Before his career became closely tied to middle-market businesses, Scott Thorell built his foundation in larger arenas. He began at Ernst & Young in New York, auditing financial services firms, then moved to Campbell Soup Company, where financial and operational audit assignments took him to Australia, Hong Kong, Europe, and locations across the United States, Thorell tells us. Those chapters gave him technical range and global perspective.
But the defining stretch of his career emerged after he returned home. In entrepreneurial and founder-led businesses around Philadelphia, titles mattered less than adaptability. At 28, he was unexpectedly asked to lead a printing operation with roughly 175 employees after managing a much smaller team. He suddenly found himself between an entrepreneurial culture and a corporate parent focused on quarterly performance. Looking back, he says he made “a lot of mistakes,” particularly around people decisions and compensation changes, yet the experience became one of his most formative leadership chapters, Thorell tells us.

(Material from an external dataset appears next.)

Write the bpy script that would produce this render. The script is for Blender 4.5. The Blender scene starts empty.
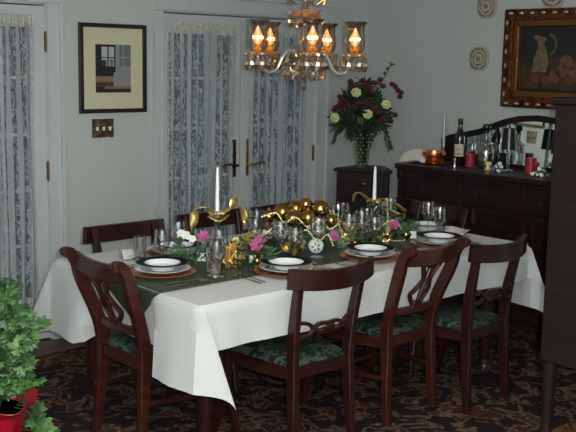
import bpy, bmesh, math, random
from mathutils import Vector, Matrix, Euler, noise
PI = math.pi
sc = bpy.context.scene
COL = sc.collection
random.seed(7)

# ------------------------------------------------------------------ camera
CAM = Vector((-5.6251, -5.3289, 1.7397))
YAW, PITCH, ROLL, FPX = 0.73533, -0.15781, 0.018987, 969.41
fw = Vector((math.sin(YAW)*math.cos(PITCH), math.cos(YAW)*math.cos(PITCH), math.sin(PITCH)))
rt = Vector((math.cos(YAW), -math.sin(YAW), 0)); up = rt.cross(fw)
r2 = math.cos(ROLL)*rt + math.sin(ROLL)*up; u2 = -math.sin(ROLL)*rt + math.cos(ROLL)*up
cd = bpy.data.cameras.new('camera'); cam = bpy.data.objects.new('camera', cd); COL.objects.link(cam)
M = Matrix((r2, u2, -fw)).transposed().to_4x4(); M.translation = CAM
cam.matrix_world = M
cd.sensor_fit = 'HORIZONTAL'; cd.sensor_width = 36; cd.lens = FPX/576*36; cd.clip_start = .05
sc.camera = cam
# ------------------------------------------------------------------ light
sc.view_settings.view_transform = 'Standard'; sc.view_settings.look = 'None'
sc.view_settings.exposure = 0.0; sc.view_settings.gamma = 1; sc.view_settings.use_curve_mapping = False
w = bpy.data.worlds.new('dusk'); sc.world = w; w.use_nodes = True
nt = w.node_tree; bg = nt.nodes['Background']
tc = nt.nodes.new('ShaderNodeTexCoord'); nz = nt.nodes.new('ShaderNodeTexNoise'); nz.inputs['Scale'].default_value = 60
cr = nt.nodes.new('ShaderNodeValToRGB')
cr.color_ramp.elements[0].position = .38; cr.color_ramp.elements[0].color = (.012, .018, .022, 1)
cr.color_ramp.elements[1].position = .75; cr.color_ramp.elements[1].color = (.085, .115, .14, 1)
nt.links.new(tc.outputs['Generated'], nz.inputs['Vector']); nt.links.new(nz.outputs['Fac'], cr.inputs['Fac'])
nt.links.new(cr.outputs['Color'], bg.inputs['Color']); bg.inputs['Strength'].default_value = 1.0
# the camera's own flash, a few centimetres right of and above the lens
fl = bpy.data.lights.new('camera_flash', 'POINT'); fl.energy = 330; fl.shadow_soft_size = .02; fl.color = (.97, 1.0, 1.0)
flo = bpy.data.objects.new('camera_flash', fl); COL.objects.link(flo); flo.location = CAM + r2*.06 + u2*.045
# added area fill imitating ceiling bounce, not a fixture of the room
al = bpy.data.lights.new('bounce_fill', 'AREA'); al.shape = 'DISK'; al.size = 1.2; al.energy = 26; al.color = (1, .93, .82)
alo = bpy.data.objects.new('bounce_fill', al); COL.objects.link(alo); alo.location = (-3.9, -3.6, 2.55)

# ------------------------------------------------------------------ materials
def mat(name, col=(.8, .8, .8), rough=.5, metal=0, spec=.5, coat=0, bump=None, var=None, emit=None, es=0, trans=None, sheen=0):
    """bump=(scale,strength) noise bump; var=(scale, col2, lo, hi) noise colour variation"""
    m = bpy.data.materials.new(name); m.use_nodes = True; n = m.node_tree.nodes; l = m.node_tree.links
    b = n['Principled BSDF']; b.inputs['Base Color'].default_value = (*col, 1)
    b.inputs['Roughness'].default_value = rough; b.inputs['Metallic'].default_value = metal
    b.inputs['Specular IOR Level'].default_value = spec; b.inputs['Coat Weight'].default_value = coat
    b.inputs['Sheen Weight'].default_value = sheen
    if emit: b.inputs['Emission Color'].default_value = (*emit, 1); b.inputs['Emission Strength'].default_value = es
    t = n.new('ShaderNodeTexCoord')
    if var:
        mp = n.new('ShaderNodeMapping'); mp.inputs['Scale'].default_value = var[0] if isinstance(var[0], tuple) else (var[0],)*3
        x = n.new('ShaderNodeTexNoise'); x.inputs['Scale'].default_value = 1; x.inputs['Detail'].default_value = 4
        r = n.new('ShaderNodeValToRGB'); r.color_ramp.elements[0].position = var[2]; r.color_ramp.elements[1].position = var[3]
        r.color_ramp.elements[0].color = (*col, 1); r.color_ramp.elements[1].color = (*var[1], 1)
        l.new(t.outputs['Object'], mp.inputs['Vector']); l.new(mp.outputs[0], x.inputs['Vector'])
        l.new(x.outputs['Fac'], r.inputs['Fac']); l.new(r.outputs['Color'], b.inputs['Base Color'])
    if bump:
        x = n.new('ShaderNodeTexNoise'); x.inputs['Scale'].default_value = bump[0]
        bp = n.new('ShaderNodeBump'); bp.inputs['Strength'].default_value = bump[1]; bp.inputs['Distance'].default_value = .01
        l.new(t.outputs['Object'], x.inputs['Vector']); l.new(x.outputs['Fac'], bp.inputs['Height']); l.new(bp.outputs[0], b.inputs['Normal'])
    return m
def glass(name, tint=(.97, .98, .98), spec=.12, rough=.02, ior=1.5):
    """thin clear glass: transmits straight through, reflects by Fresnel"""
    m = bpy.data.materials.new(name); m.use_nodes = True; n = m.node_tree.nodes; l = m.node_tree.links
    n.remove(n['Principled BSDF']); o = n['Material Output']
    tr = n.new('ShaderNodeBsdfTransparent'); tr.inputs[0].default_value = (*tint, 1)
    g = n.new('ShaderNodeBsdfGlossy'); g.inputs['Roughness'].default_value = rough
    f = n.new('ShaderNodeLayerWeight'); f.inputs['Blend'].default_value = .35
    mr = n.new('ShaderNodeMapRange'); mr.inputs['To Min'].default_value = spec*.45; mr.inputs['To Max'].default_value = min(1, spec*5)
    mx = n.new('ShaderNodeMixShader'); l.new(f.outputs['Facing'], mr.inputs['Value']); l.new(mr.outputs[0], mx.inputs[0])
    l.new(tr.outputs[0], mx.inputs[1]); l.new(g.outputs[0], mx.inputs[2]); l.new(mx.outputs[0], o.inputs['Surface'])
    return m
MT = {}
MT['wall'] = mat('wall_paint', (.475, .508, .490), .55, bump=(220, .08))
MT['trim'] = mat('white_trim', (.50, .53, .535), .4)
MT['ceil'] = mat('ceiling_paint', (.7, .7, .68), .8)
MT['mahog'] = mat('mahogany', (.015, .0045, .004), .3, spec=.35, coat=.10, var=((6, 6, 40), (.030, .0085, .007), .35, .7))
MT['mahog2'] = mat('reddish_mahogany', (.024, .006, .005), .3, spec=.35, coat=.12, var=((6, 6, 40), (.052, .013, .009), .35, .7))
MT['dark'] = mat('dark_walnut', (.009, .005, .005), .4, spec=.3, coat=.04, var=((3, 3, 30), (.019, .009, .008), .35, .7))
MT['cab'] = mat('cabinet_walnut', (.008, .0052, .005), .65, spec=.12, var=((10, 2, 30), (.013, .008, .0075), .35, .7))
MT['black'] = mat('black_lacquer', (.008, .008, .009), .3)
MT['cloth'] = mat('white_linen', (.53, .545, .54), .8, bump=(500, .15), sheen=.1)
MT['linen2'] = mat('ivory_napkin', (.60, .57, .52), .8)
MT['brass'] = mat('brass', (.55, .33, .09), .28, 1)
MT['brassd'] = mat('aged_brass', (.11, .065, .028), .45, 1)
MT['gold'] = mat('gold_foil', (.80, .60, .26), .22, 1, bump=(40, .5))
MT['goldr'] = mat('gold_ribbon', (.80, .62, .22), .3, .85)
MT['goldb'] = mat('gold_ball', (.42, .27, .095), .18, 1)
MT['copper'] = mat('copper', (.62, .23, .10), .28, 1)
MT['silver'] = mat('silver', (.78, .78, .78), .18, 1)
MT['china'] = mat('white_china', (.72, .76, .76), .15, coat=.5)
MT['rim'] = mat('black_rim_glaze', (.006, .008, .009), .45, spec=.06)
MT['charger'] = mat('copper_glaze', (.36, .14, .055), .25, .4)
MT['wax'] = mat('white_wax', (.74, .80, .80), .4)
MT['glass'] = glass('clear_glass', tint=(.965, .97, .975), spec=.17)
MT['pane'] = glass('window_glass', spec=.05, tint=(.85, .92, .95))
MT['amber'] = glass('smoky_amber_glass', tint=(.74, .64, .56), spec=.22)
MT['crystal'] = glass('crystal', tint=(.93, .83, .74), spec=.50, rough=.04)
MT['crystal2'] = glass('clear_crystal', tint=(.80, .84, .84), spec=.24, rough=.05)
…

The printing business became its own classroom. He encountered operations where overtime was uncontrolled, jobs were mispriced, and employees were highly skilled craftspeople with limited exposure to financial concepts, Thorell tells us. His task was not simply to improve margins, but to build understanding without damaging quality or morale.
Today, at Benetrends Financial, he brings that same cross-functional mindset to helping entrepreneurs access capital through retirement funds, SBA financing, or both. For Thorell, leadership was forged far from the spotlight—close to customers, close to owners, and close to the decisions that determine whether businesses grow or stall.